5 things to prepare the CIO for disruption

 

For years, IT organizations operated in a certain way. They provided a relatively standard service in a particular way. Of course, both of these evolved incrementally year over year. Over the past 5-10 years, that direction has changed pretty significantly. And it shows no sign of stopping anytime soon.

Data Center

10 years ago, if one said ‘death of the data center’ in a room of IT leaders, it would be seen as heresy. Today, IT leaders are actively looking for ways to ‘get out of the data center business.’ If you are one of the corporate environments not already thinking about this strategy, you are behind the curve. No longer is a physical data center a representative requirement to operate IT. Today, many options from colocation to cloud Infrastructure as a Service (IaaS) exist to replace this functionality. Not only does it exist, many solutions are already mature and more sophisticated than traditional approaches within the corporate data center.

Organization

At the other end of the spectrum, the organization is undergoing a significant shift too. Traditional organizations thought of their ‘customers’ as the internal users of the organization. The focus was predominantly on the internal operations of the company. Development may have spanned externally to partners and customers, but in specific ways. IT organizations are shifting to determine who their ‘customers’ really are. The shift in thinking starts with a change in focus. And that focus is one of the preparations.

Partnerships

The way IT organizations interacted with ‘customers’ was typically as two different organizations. The discussion typically included a distinction between IT and ‘the business.’ To some, this appears as an us-and-them perspective. The two were seen as very different and therefore required a different level of partnering within the company. At the same time, IT needed to clearly understand how ‘the business’ operated and at times translate between business requirements and IT deliverables. Part of the changes over time created a means to clarify this partnership. However, changes to the perspective assist with the introduction of disruptive methodologies. For example, Shadow IT, to some a threat, can become a real asset.

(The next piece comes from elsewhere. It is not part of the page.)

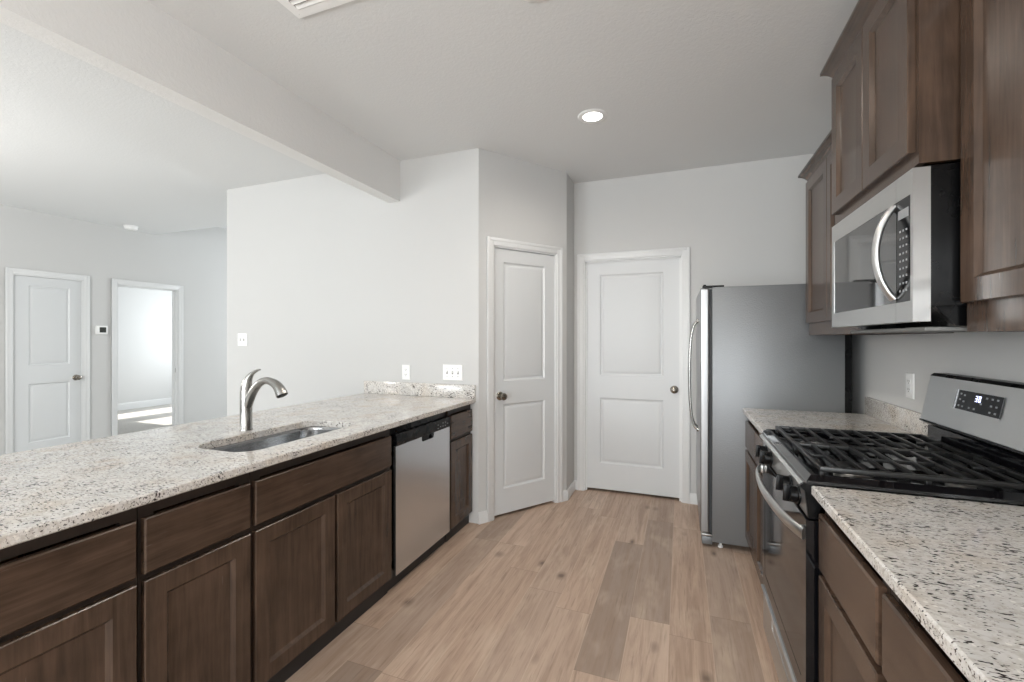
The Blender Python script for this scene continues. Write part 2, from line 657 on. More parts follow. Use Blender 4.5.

Changes in customers and users

Consumption expectations for customers and users changed as well. Consumers became more technologically savvy and demanded more. Overnight, consumers become familiar, and more comfortable with solutions quicker than IT organizations could adopt them. The technology available to consumers rapidly became more sophisticated. The combination of these two drove a change in consumer behaviors. Consumers, and customers became more demanding of technology…and by extension, corporate IT.

Getting ready for disruption

So, how does the CIO respond to these changes in a timely and meaningful manner? Start at the top and work down. That means, start with a business-centric approach that takes the perspective of the true customer (the company’s customer) and work your way down.

  1. Business-Centric Perspective: Change the culture and perspective to focus on a business-centric approach. Stop focusing on IT as a technology organization. The CIO needs to be a business leader that happens to have responsibility for technology. Not the other way around. Instill this change within the IT organization that is both meaningful but also helps staff adapt to the changing landscape. This will take time, but must be a mission for IT.
  2. Adopt DevOps: A fundamental premise behind DevOps is the ability for IT to work more holistically across traditional silos (applications & operations). Brining the teams together to work collaboratively and effectively is essential to the future IT organization and their customers.
  3. Stay Flexible & Responsive: Customers expect quicker response to change. Instead of building a fortress that will withstand the test of time, build one that will adapt to the changing business climate and requirements.
  4. Engage Cloud: Cloud is the single largest opportunity for IT organizations today. Plan a holistic strategy to leverage cloud in appropriate ways. For many this will look like a hybrid strategy that evolves over time versus a haphazard approach.
  5. Challenge the Status Quo: Lastly, do not assume that the way things were done in the past will work moving forward. Many organizations struggle to find success with newer methodologies because they apply past paradigms. In some ways, it is almost easier to forget the past and think about how to start from scratch. Momentum can provide some resistance, but it is healthy to challenge the status quo.

Each of these steps provides a different perspective that helps shift the thinking around IT. It starts with the CIO and involves both the IT organization and the business organizations outside of IT. Each of these five steps provides the change in perspective to evolve the IT organization and value it provides.